■ **DATA PROVIDED**
— start —

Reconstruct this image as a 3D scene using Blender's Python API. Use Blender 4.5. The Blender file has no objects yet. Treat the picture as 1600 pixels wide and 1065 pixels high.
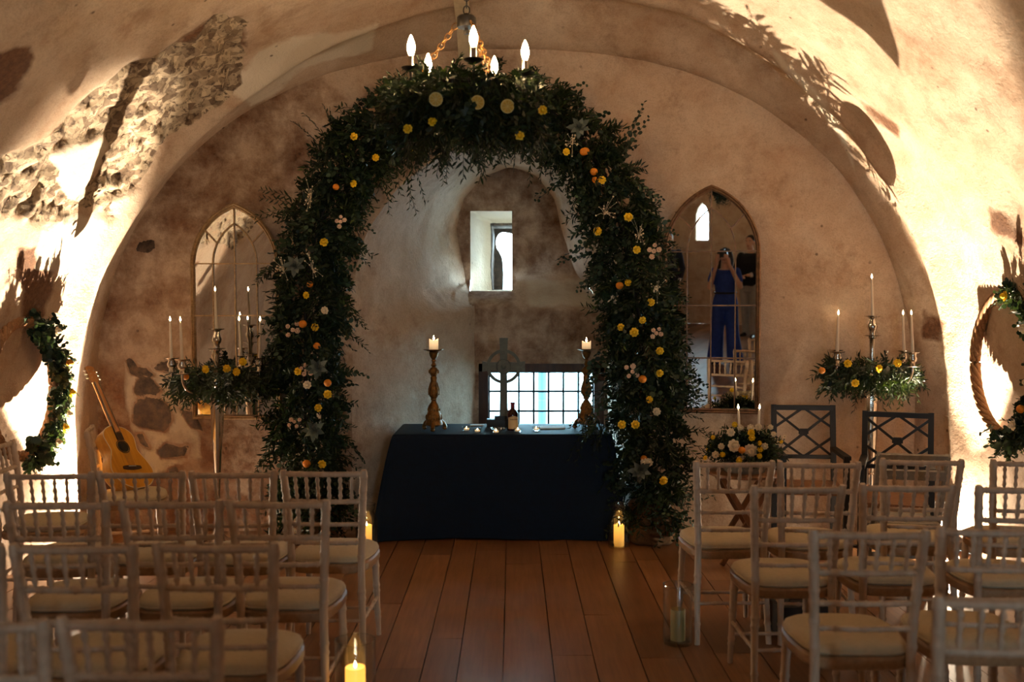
import bpy, math, random
import numpy as np
from mathutils import Vector, Matrix, Euler

C = bpy.context.scene.collection
S = bpy.context.scene
R = math.radians
PI = math.pi
rng = np.random.default_rng(7)
random.seed(7)

# ------------------------------------------------------------------ camera
F = 35.0 / 36.0 * 1600.0
CAM_Z = 1.66
PITCH = math.atan((532.5 - 485.0) / F)
cd = bpy.data.cameras.new('camera')
cd.lens = 35.0
cd.sensor_width = 36.0
cd.clip_start = 0.02
cd.dof.use_dof = True
cd.dof.focus_distance = 6.9
cd.dof.aperture_fstop = 2.0
cam = bpy.data.objects.new('camera', cd)
cam.location = (0, 0, CAM_Z)
cam.rotation_euler = (PI / 2 - PITCH, 0, 0)
C.objects.link(cam)
S.camera = cam

# ------------------------------------------------------------------ exposure
S.view_settings.view_transform = 'Standard'
S.view_settings.look = 'None'
S.view_settings.exposure = 0.42
S.view_settings.gamma = 1.0
S.view_settings.use_curve_mapping = False
S.cycles.caustics_reflective = False
S.cycles.caustics_refractive = False
S.cycles.sample_clamp_indirect = 4.0
S.cycles.max_bounces = 8
S.cycles.diffuse_bounces = 4
S.cycles.transparent_max_bounces = 12

# ------------------------------------------------------------------ daylight
w = bpy.data.worlds.new('overcast_sky')
S.world = w
w.use_nodes = True
bg = w.node_tree.nodes['Background']
bg.inputs[0].default_value = (0.58, 0.85, 1.0, 1)
bg.inputs[1].default_value = 30.0


def light(name, kind, loc, energy, color, target=None, **kw):
    d = bpy.data.lights.new(name, kind)
    d.energy = energy
    d.color = color
    for k, v in kw.items():
        setattr(d, k, v)
    o = bpy.data.objects.new(name, d)
    o.location = loc
    if target is not None:
        o.rotation_euler = (Vector(target) - Vector(loc)).to_track_quat('-Z', 'Y').to_euler()
    C.objects.link(o)
    return o


def portal(name, loc, target, sx, sy):
    o = light(name, 'AREA', loc, 1.0, (1, 1, 1), target, shape='RECTANGLE', size=sx, size_y=sy)
    o.data.cycles.is_portal = True
    return o


# floor uplights: one at the foot of each side wall (their cans are built further down)
UPL = (-2.92, 6.96, 0.10)
UPR = (3.0, 6.83, 0.10)
WARM = (1.0, 0.80, 0.56)
light('uplight_beam_left', 'SPOT', UPL, 1500, WARM, (UPL[0] - .36, UPL[1] - .9, 2.93), spot_size=R(48), spot_blend=0.4, shadow_soft_size=0.004)
light('uplight_beam_right', 'SPOT', UPR, 1500, WARM, (UPR[0] - .43, UPR[1] - .70, 2.95), spot_size=R(46), spot_blend=0.4, shadow_soft_size=0.004)
for nm, q in (('uplight_spill_left', UPL), ('uplight_spill_right', UPR)):
    light(nm, 'POINT', (q[0], q[1] - .01, .165), 60, WARM, None, shadow_soft_size=0.02)

# ------------------------------------------------------------------ picking points
_fw = Vector((0, math.cos(PITCH), -math.sin(PITCH)))
_up = Vector((0, math.sin(PITCH), math.cos(PITCH)))


def ray(px, py):
    return Vector((1, 0, 0)) * ((px - 800) / F) + _up * (-(py - 532.5) / F) + _fw


def at(px, py, Y):
    d = ray(px, py)
    return Vector((0, 0, CAM_Z)) + d * (Y / d.y)


def onfloor(px, py):
    d = ray(px, py)
    return Vector((0, 0, CAM_Z)) + d * (-CAM_Z / d.z)


def to_px(P):
    P = np.asarray(P, float)
    rel = P - np.array([0, 0, CAM_Z])
    f = rel @ np.array(_fw)
    f = np.where(f < 0.05, 0.05, f)
    return 800 + F * rel[..., 0] / f, 532.5 - F * (rel @ np.array(_up)) / f


# ------------------------------------------------------------------ numpy noise
def _h(i, j, k):
    n = np.sin(i * 127.1 + j * 311.7 + k * 74.7) * 43758.5453
    return n - np.floor(n)


def vnoise(P, s):
    q = np.asarray(P, float) * s
    i = np.floor(q)
    f = q - i
    f = f * f * (3 - 2 * f)
    x, y, z = i[..., 0], i[..., 1], i[..., 2]
    fx, fy, fz = f[..., 0], f[..., 1], f[..., 2]
    r = 0
    for a in (0, 1):
        for b in (0, 1):
            for c in (0, 1):
                wgt = (fx if a else 1 - fx) * (fy if b else 1 - fy) * (fz if c else 1 - fz)
                r = r + wgt * _h(x + a, y + b, z + c)
    return r * 2 - 1


def fbm(P, s, o=4):
    r, a = 0, 1.0
    for k in range(o):
        r = r + a * vnoise(np.asarray(P) + 17.3 * k, s)
        s *= 2.03
        a *= 0.5
    return r


def in_poly(x, y, poly):
    p = np.asarray(poly, float)
    ins = np.zeros(np.shape(x), bool)
    dmin = np.full(np.shape(x), 1e9)
    for k in range(len(p)):
        (x0, y0), (x1, y1) = p[k - 1], p[k]
        c = ((y0 > y) != (y1 > y))
        with np.errstate(divide='ignore', invalid='ignore'):
            xi = (x1 - x0) * (y - y0) / (y1 - y0 if y1 != y0 else 1e-9) + x0
        ins ^= c & (x < xi)
        dx, dy = x1 - x0, y1 - y0
        t = np.clip(((x - x0) * dx + (y - y0) * dy) / (dx * dx + dy * dy + 1e-9), 0, 1)
        dmin = np.minimum(dmin, np.hypot(x - x0 - t * dx, y - y0 - t * dy))
    return np.where(ins, dmin, -dmin)


def sstep(a, b, x):
    t = np.clip((x - a) / (b - a), 0, 1)
    return t * t * (3 - 2 * t)


# ------------------------------------------------------------------ materials
def srgb(r, g, b):
    f = lambda c: (c / 255 / 12.92) if c <= 10 else (((c / 255) + 0.055) / 1.055) ** 2.4
    return (f(r), f(g), f(b), 1.0)


class N:
    """a small node-tree writer"""
    def __init__(self, name):
        self.m = bpy.data.materials.new(name)
        self.m.use_nodes = True
        self.t = self.m.node_tree
        self.b = self.t.nodes['Principled BSDF']
        self.out = self.t.nodes['Material Output']

    def n(self, kind, **kw):
        o = self.t.nodes.new('ShaderNode' + kind)
        for k, v in kw.items():
            setattr(o, k, v)
        return o

    def l(self, a, b):
        self.t.links.new(a, b)

    def coord(self):
        return self.n('TexCoord').outputs['Object']

    def noise(self, scale, detail=4, rough=0.55, vec=None, dist=0.0):
        o = self.n('TexNoise')
        o.inputs['Scale'].default_value = scale
        o.inputs['Detail'].default_value = detail
        o.inputs['Roughness'].default_value = rough
        o.inputs['Distortion'].default_value = dist
        self.l(vec if vec is not None else self.coord(), o.inputs['Vector'])
        return o.outputs['Fac']

    def scaled(self, sx, sy, sz):
        o = self.n('Mapping')
        o.inputs['Scale'].default_value = (sx, sy, sz)
        self.l(self.coord(), o.inputs['Vector'])
        return o.outputs['Vector']

    def ramp(self, fac, a, b, c0=(0, 0, 0, 1), c1=(1, 1, 1, 1)):
        o = self.n('ValToRGB')
        o.color_ramp.elements[0].position = a
        o.color_ramp.elements[1].position = b
        o.color_ramp.elements[0].color = c0
        o.color_ramp.elements[1].color = c1
        self.l(fac, o.inputs['Fac'])
        return o.outputs['Color']

    def math(self, op, a, b=None, clamp=False):
        o = self.n('Math', operation=op, use_clamp=clamp)
        for k, v in enumerate((a, b)):
            if v is None:
                continue
            if isinstance(v, (int, float)):
                o.inputs[k].default_value = v
            else:
                self.l(v, o.inputs[k])
        return o.outputs[0]

    def mix(self, fac, a, b, mode='MIX'):
        o = self.n('Mix', data_type='RGBA', blend_type=mode)
        for k, v in ((0, fac), (6, a), (7, b)):
            if isinstance(v, (int, float)):
                o.inputs[k].default_value = v
            elif isinstance(v, tuple):
                o.inputs[k].default_value = v
            else:
                self.l(v, o.inputs[k])
        return o.outputs[2]

    def bump(self, h, strength=0.3, dist=0.01):
        o = self.n('Bump')
        o.inputs['Strength'].default_value = strength
        o.inputs['Distance'].default_value = dist
        self.l(h, o.inputs['Height'])
        self.l(o.outputs[0], self.b.inputs['Normal'])

    def set(self, col=None, rough=None, metal=None, **kw):
        if col is not None:
            if isinstance(col, tuple):
                self.b.inputs['Base Color'].default_value = col
            else:
                self.l(col, self.b.inputs['Base Color'])
        if rough is not None:
            if isinstance(rough, (int, float)):
                self.b.inputs['Roughness'].default_value = rough
            else:
                self.l(rough, self.b.inputs['Roughness'])
        if metal is not None:
            self.b.inputs['Metallic'].default_value = metal
        for k, v in kw.items():
            self.b.inputs[k.replace('_', ' ')].default_value = v
        return self.m


def simple(name, col, rough=0.5, metal=0.0, var=0.15, scale=12.0, bump=0.0):
    m = N(name)
    f = m.noise(scale, 3)
    lo = tuple(c * (1 - var) for c in col[:3]) + (1,)
    hi = tuple(min(1, c * (1 + var)) for c in col[:3]) + (1,)
    m.set(m.ramp(f, 0.3, 0.7, lo, hi), rough, metal)
    if bump:
        m.bump(m.noise(scale * 6, 3), bump, 0.004)
    return m.m


def plaster_mat():
    m = N('old_lime_plaster')
    a = m.n('Attribute', attribute_name='mask')
    sep = m.n('SeparateColor')
    m.l(a.outputs['Color'], sep.inputs[0])
    rub, brown, pale = sep.outputs[0], sep.outputs[1], sep.outputs[2]
    big = m.noise(0.9, 5, 0.6)
    med = m.noise(4.0, 6, 0.68, dist=0.15)
    fine = m.noise(34.0, 4, 0.7)
    base = m.mix(m.ramp(big, 0.3, 0.72), srgb(196, 170, 146), srgb(222, 203, 182))
    base = m.mix(m.math('MULTIPLY', m.ramp(med, 0.42, 0.7), 0.5), base, srgb(158, 116, 82))
    blot = m.noise(1.9, 8, 0.78)
    base = m.mix(m.math('MULTIPLY', m.ramp(blot, 0.52, 0.66), 0.5), base, srgb(132, 96, 68))
    grit = m.noise(90.0, 3, 0.8)
    base = m.mix(m.math('MULTIPLY', m.ramp(grit, 0.5, 0.7), 0.28), base, srgb(104, 78, 58))
    base = m.mix(m.math('MULTIPLY', m.ramp(fine, 0.52, 0.8), 0.25), base, srgb(122, 92, 70))
    # brown bare patches and painted shade
    bf = m.math('ADD', brown, m.math('MULTIPLY', m.math('SUBTRACT', med, 0.5), 1.1))
    bcol = m.mix(m.ramp(fine, 0.35, 0.7), srgb(92, 60, 40), srgb(128, 90, 62))
    base = m.mix(m.ramp(bf, 0.34, 0.7), base, bcol)
    # limewash, also pale paint standing for light
    pf = m.math('ADD', pale, m.math('MULTIPLY', m.math('SUBTRACT', med, 0.5), 0.9))
    base = m.mix(m.ramp(pf, 0.42, 0.62), base, srgb(218, 206, 188))
    # exposed rubble and stones
    v = m.n('TexVoronoi', feature='F1')
    v.inputs['Scale'].default_value = 21.0
    v.inputs['Randomness'].default_value = 1.0
    m.l(m.coord(), v.inputs['Vector'])
    vs = m.n('SeparateColor')
    m.l(v.outputs['Color'], vs.inputs[0])
    st = m.mix(vs.outputs[0], srgb(104, 84, 66), srgb(204, 184, 156))
    st = m.mix(m.ramp(m.noise(26, 5, 0.7), 0.5, 0.66), st, srgb(66, 48, 36))
    rf = m.math('ADD', rub, m.math('MULTIPLY', m.math('SUBTRACT', m.noise(9, 5, 0.7), 0.5), 0.55))
    base = m.mix(m.ramp(rf, 0.44, 0.56), base, st)
    # single dark stones showing through
    dk = m.math('SUBTRACT', 1.0, a.outputs['Alpha'])
    df = m.math('ADD', dk, m.math('MULTIPLY', m.math('SUBTRACT', m.noise(11, 5, 0.7), 0.5), 0.7))
    dcol = m.mix(m.ramp(m.noise(17, 5, 0.7), 0.38, 0.66), srgb(40, 31, 27), srgb(96, 78, 64))
    base = m.mix(m.ramp(df, 0.46, 0.56), base, dcol)
    # pits
    p = m.n('TexVoronoi', feature='F1')
    p.inputs['Scale'].default_value = 7.0
    m.l(m.coord(), p.inputs['Vector'])
    pit = m.math('MULTIPLY', m.ramp(p.outputs['Distance'], 0.05, 0.1, (1, 1, 1, 1), (0, 0, 0, 1)),
                 m.ramp(m.noise(1.3, 2), 0.5, 0.6))
    base = m.mix(m.math('MULTIPLY', pit, 0.75), base, srgb(70, 48, 34))
    m.set(base, 0.9)
    h = m.math('ADD', m.math('MULTIPLY', med, 0.7), m.math('MULTIPLY', fine, 0.35))
    m.bump(m.math('ADD', h, m.math('MULTIPLY', grit, 0.12)), 0.75, 0.02)
    return m.m


def stone_mat():
    m = N('dark_whin_stone')
    f = m.noise(14, 6, 0.7)
    m.set(m.mix(m.ramp(f, 0.35, 0.7), srgb(44, 36, 32), srgb(96, 82, 70)), 0.75)
    m.bump(f, 0.6, 0.02)
    return m.m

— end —

■ **GIVEN INSTRUCTION**
Tally how many lines of the material contain the word "scene". The answer must be the number and nothing else.

■ **EXERCISE ANSWER**
3